I want to talk about what this means for, and to, and of, my hands, and my hands’ histories and habits. My hands do not just “touch,” as Merleau-Ponty discusses. They do not merely “palpate” or “caress.” Through these and all their other intimacies with the tangible, hands perceive and sense – that is, they actively grasp, and are held within and by, the tangible. The familiarity of “Morgan’s Song” (the oldest one of mine) is dispersed across my hands, my arms, my body, and the body and strings of the guitar. I know this because it is not the same on another instrument than it is on the old Takamine classical I first played it on. (I ascribe co-authorship of most songs to the instrument.) Playing the tune, I comport myself in relationship to the instrument. The guitar guides my hands, draws my fingers to touch – “here, now here, now up here...” No doubt, this is another seduction of sensation, of fingers, of the musical that vibrates between us two – guitar, and me.

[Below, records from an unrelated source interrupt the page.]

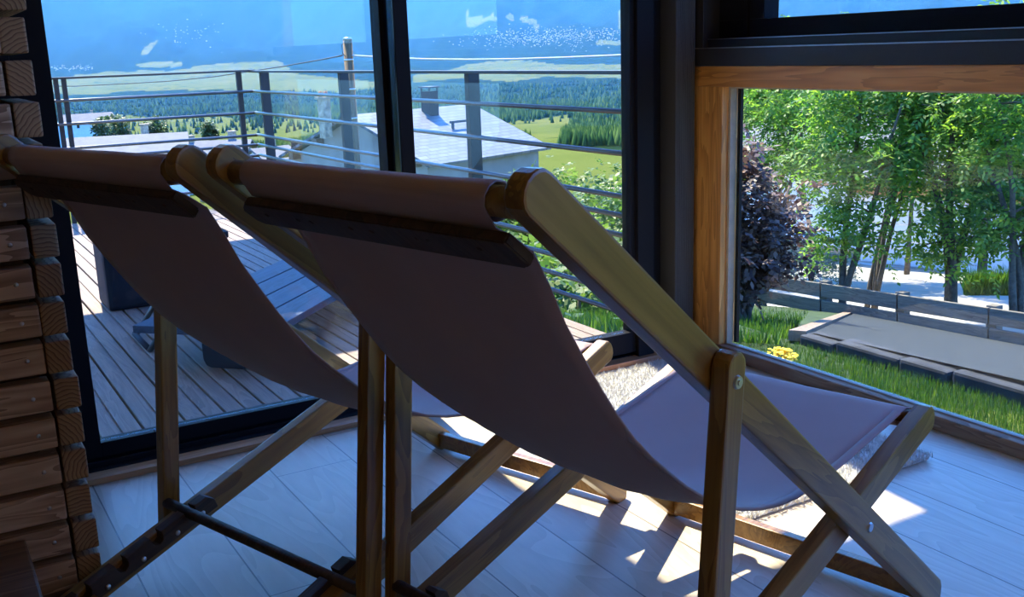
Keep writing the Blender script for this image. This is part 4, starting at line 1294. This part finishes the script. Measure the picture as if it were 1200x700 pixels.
# field trees by the far roofs
for i, (px, py, r, h) in enumerate([(118, 152, 175, 6.0), (130, 150, 190, 7.5), (142, 151, 185, 6.5), (185, 150, 200, 7.5), (176, 152, 195, 5), (245, 152, 190, 5)]):
    p = at(px, py, r); g_ = float(land(p.x, p.y))
    lb = ['round tree left of three above the long pale roof', 'tallest middle round tree above the long pale roof', 'round tree right of three above the long pale roof', 'round tree standing right of the long pale roof ridge', 'low round tree touching the long pale roof ridge', 'small round tree in the meadow between the chair tops'][i]
    top = p.z + h * .35
    tree(name='field_tree', label=lb, group='round field trees by the far roofs', base=(p.x, p.y, g_ - .1), stems=1, height=max(top - g_, h), crown_r=h * .2, crown_z0=(top - g_) - h * .62, n_spray=600, mat=M['field_leaf'], leaf=(.5, .16), size=.7, nl=5, seed=80 + i, rad=.25)

# ------------------------------------------------------------------ light
def setup_light():
    w = bpy.data.worlds.new('sky'); SC.world = w; w.use_nodes = True
    nt = w.node_tree; bg = nt.nodes['Background']
    sk = nt.nodes.new('ShaderNodeTexSky'); sk.sky_type = 'NISHITA'; sk.sun_disc = False
    sk.sun_elevation = math.radians(58.2); sk.sun_rotation = math.radians(7); sk.altitude = 1500
    sk.air_density = 1.0; sk.dust_density = .6; sk.ozone_density = 1.5
    tn_ = mix_c(nt, 1.0, sk.outputs[0], (.31, .67, 1.38), 'MULTIPLY')
    nt.links.new(tn_, bg.inputs[0]); bg.inputs[1].default_value = SKY
    L = bpy.data.lights.new('sun', 'SUN'); L.energy = SUN; L.angle = math.radians(.55); L.color = (1.0, .93, .80)
    o = bpy.data.objects.new('sun', L); COL.objects.link(o)
    el, a = math.radians(58.2), math.radians(7)
    d = Vector((math.sin(a) * math.cos(el), math.cos(a) * math.cos(el), math.sin(el)))
    o.rotation_euler = d.to_track_quat('Z', 'Y').to_euler(); o.location = (3, 12, 20)


SKY, SUN = .54, 11.0
setup_light()
# warm fill light added behind the camera to brighten chair rails and slats
L = bpy.data.lights.new('added_warm_fill', 'POINT'); L.energy = 7; L.color = (1.0, .80, .62); L.shadow_soft_size = .35
o = bpy.data.objects.new('added_warm_fill', L); COL.objects.link(o); o.location = (1.2, -2.0, 1.9)
vs = SC.view_settings
SC.display_settings.display_device = 'sRGB'
vs.view_transform = 'Standard'; vs.look = 'None'; vs.exposure = 0.65; vs.gamma = 1.0; vs.use_curve_mapping = False
cyc = SC.cycles
cyc.use_denoising = True
try: cyc.denoiser = 'OPENIMAGEDENOISE'
except Exception: pass
cyc.max_bounces = 8; cyc.diffuse_bounces = 6; cyc.glossy_bounces = 4; cyc.transmission_bounces = 6; cyc.transparent_max_bounces = 12; cyc.volume_bounces = 0
cyc.caustics_reflective = False; cyc.caustics_refractive = False; cyc.sample_clamp_indirect = 6.0
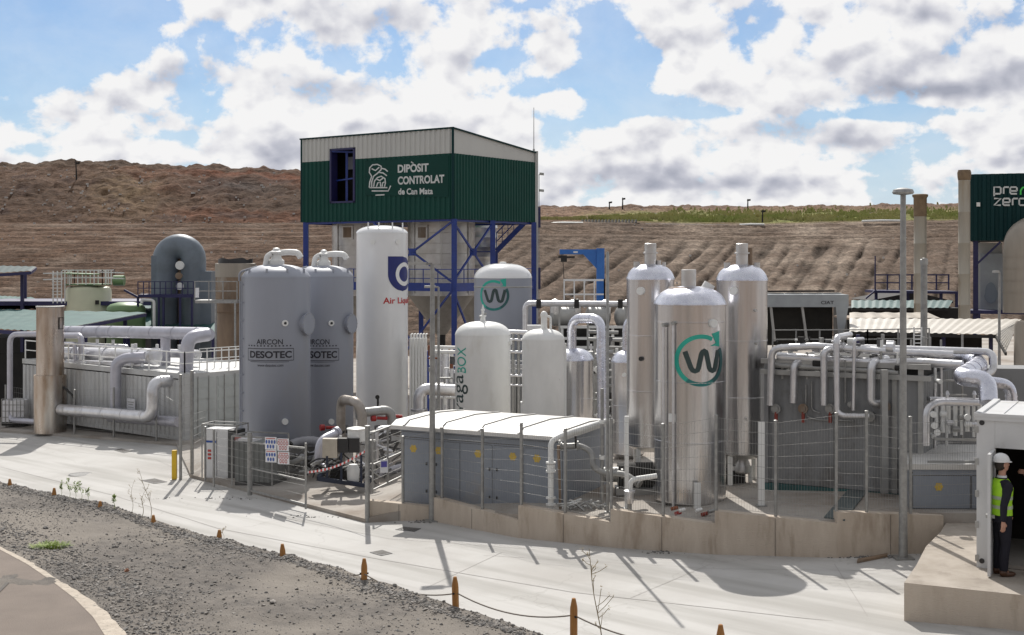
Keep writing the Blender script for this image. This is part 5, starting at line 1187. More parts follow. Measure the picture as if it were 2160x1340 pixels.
for px in (291, 335, 345, 380, 405): p = P(px, 628, 58.1); MB().bar(Vector((p.x, p.y, zp(-17))), p, .09).build('post', 'navy', pf)
mb = MB(); mb.bar(P(262, 612, 58), P(292, 628, 58), .09); mb.build('brace', 'navy', pf)
# brown stack with torn top and its walkway
c = P(497, 0, 52); c.z = zp(-11); r = .80; t = thing('scrubber_column', 'broad brown steel column with a torn black top, left of the grey tanks', 'column', c); H = EZ - (556 - HY) / F * 51.5 - c.z
MB().lathe(c, [(r * .92, 0), (r * .92, H - 2.0), (r, H - 1.95), (r, H - .55)], 40).build('shell', 'brown_steel', t)
MB().lathe(c, [(r * 1.02, H - .55), (r * 1.02, H), (r * .9, H + .01)], 40).build('collar', 'cyl_beige', t)
vs = []; n = 40
for i in range(n): a = 2 * pi * i / n; h = .18 + .12 * noise.noise(Vector((cos(a) * 2, sin(a) * 2, 3))); vs += [c + Vector((cos(a) * r * .88, sin(a) * r * .88, H - .05)), c + Vector((cos(a) * r * .86, sin(a) * r * .86, H + h))]
MB().add(vs, [(2 * i, (2 * i + 2) % (2 * n), (2 * i + 3) % (2 * n), 2 * i + 1) for i in range(n)]).build('torn_liner', 'black_plastic', t)
wk = thing('walkway', 'pale grey walkway with railing in front of the brown column', 'walkway', Vector((P(450, 0, 50).x, 50, zp(-12))))
a_, b_ = P(411, 640, 50), P(500, 640, 50); MB().obox(a_, b_ - a_, Vector((0, 1, 0)), Z * .12).build('deck', 'galv', wk); rail_mesh(MB(), [a_ + Z * .12, b_ + Z * .12], .75, .5, .018, (.5, 1)).build('railing', 'galv', wk)
for px in (455, 496): p = P(px, 640, 50); MB().bar(Vector((p.x, p.y, zp(-12))), p, .07).build('post', 'galv', wk)
MB().obox(P(412, 628, 49.95), Vector((.14, 0, 0)), Vector((0, .02, 0)), Z * .38).build('notice', 'sign_white', wk)

# poles on the hill
for px, y0_, y1_, lab in ((162, 338, 373, 'thin dark post on the ridge at the far left'), (1313, 417, 437, 'thin dark post on the distant ridge above the pipe stack'), (1285, 426, 438, 'short dark post left of the taller one on the ridge'), (1577, 420, 438, 'leaning thin post on the ridge behind the right slim vessel'), (1608, 443, 465, 'stubby black post on the grassy terrace')):
    p = hillpt(px, y1_ + 6); h = (y1_ + 6 - y0_) / F * p.y; t = thing('marker_post', lab, 'post', p); MB().tube([p - Z * .5, p + Z * h + Vector((-.1 if px == 162 else .03, 0, 0))], .07, 7, radii=[.10, .05]).build('pole', 'dark', t)
    MB().obox(p + Z * h * .8 + Vector((-.05, -.05, 0)), Vector((.35, 0, .05)), Vector((0, .1, 0)), Z * .18).build('marker', 'dark', t)
pb = thing('pipe_stack', 'row of black pipe ends stacked on the terrace of the slope', 'pipe stack', hillpt(1285, 468)); p = hillpt(1285, 470)
p = Vector((p.x, 111.0, EZ - (473 - HY) / F * 111))
for i in range(17):
    q = Vector((p.x - 2.35 + i * .29, 111, p.z)); MB().tube([q + Z * .05, q + Z * .34 + Vector((.05, .5, 0))], .11, 8).build('pipe_end', 'dark', pb)
MB().obox(Vector((p.x - 2.6, 110.9, p.z - .05)), Vector((5.2, 0, 0)), Vector((0, .8, 0)), Z * .16).build('base', 'dark', pb)
for x0, x1, y_ in ((1145, 1230, 472), (1560, 1612, 475), (1818, 1900, 467)):
    a_ = hillpt(x0, y_ - 1); b_ = hillpt(x1, y_ - 1); a_.y = b_.y = 110.8; a_ = P(x0, y_, 110.8); b_ = P(x1, y_ - 1, 110.8)
    tag(MB().tube([a_, a_.lerp(b_, .5) + Z * .04, b_], .10, 8).build('gas_pipe', 'pale_white'), {1145: 'pale pipe lying on the terrace right of the green building', 1560: 'pale pipe on the terrace above the right slim vessel', 1818: 'white pipe on the terrace beside the round headed street lamp'}[x0], 'pipe')
a_, b_ = P(1340, 473, 110.9), P(1570, 476, 110.9); tag(MB().tube([a_, b_], .06, 8).build('gas_hose', 'black_plastic'), 'long black hose lying along the edge of the grassy terrace', 'hose')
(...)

It is as if we merge, we flow together, my fingers become the fingers of the guitar, the fingers of the fretboard. “As if...” because I can’t lose myself entirely, never release entirely my fingers’ will or their “I can...” I don’t need to enter into the bizarre experimental setting Merleau-Ponty depicts. My left hand and right hand, intertwined with the guitar’s song and sound, warmth, density and vibration, encounter the tension of the strings pushing back, their resistance and their suppleness. I feel this contact as the string’s, as the neck’s, and then as mine, and though the two never coincide (he’s right about that), it’s not due to my own perceptual “blind spot.” At least, not only. I am not the final perceiver just because I am perceivable. I am not the final grasp on the world, or the ultimate touch or caress of the world, because I am touched and caressed.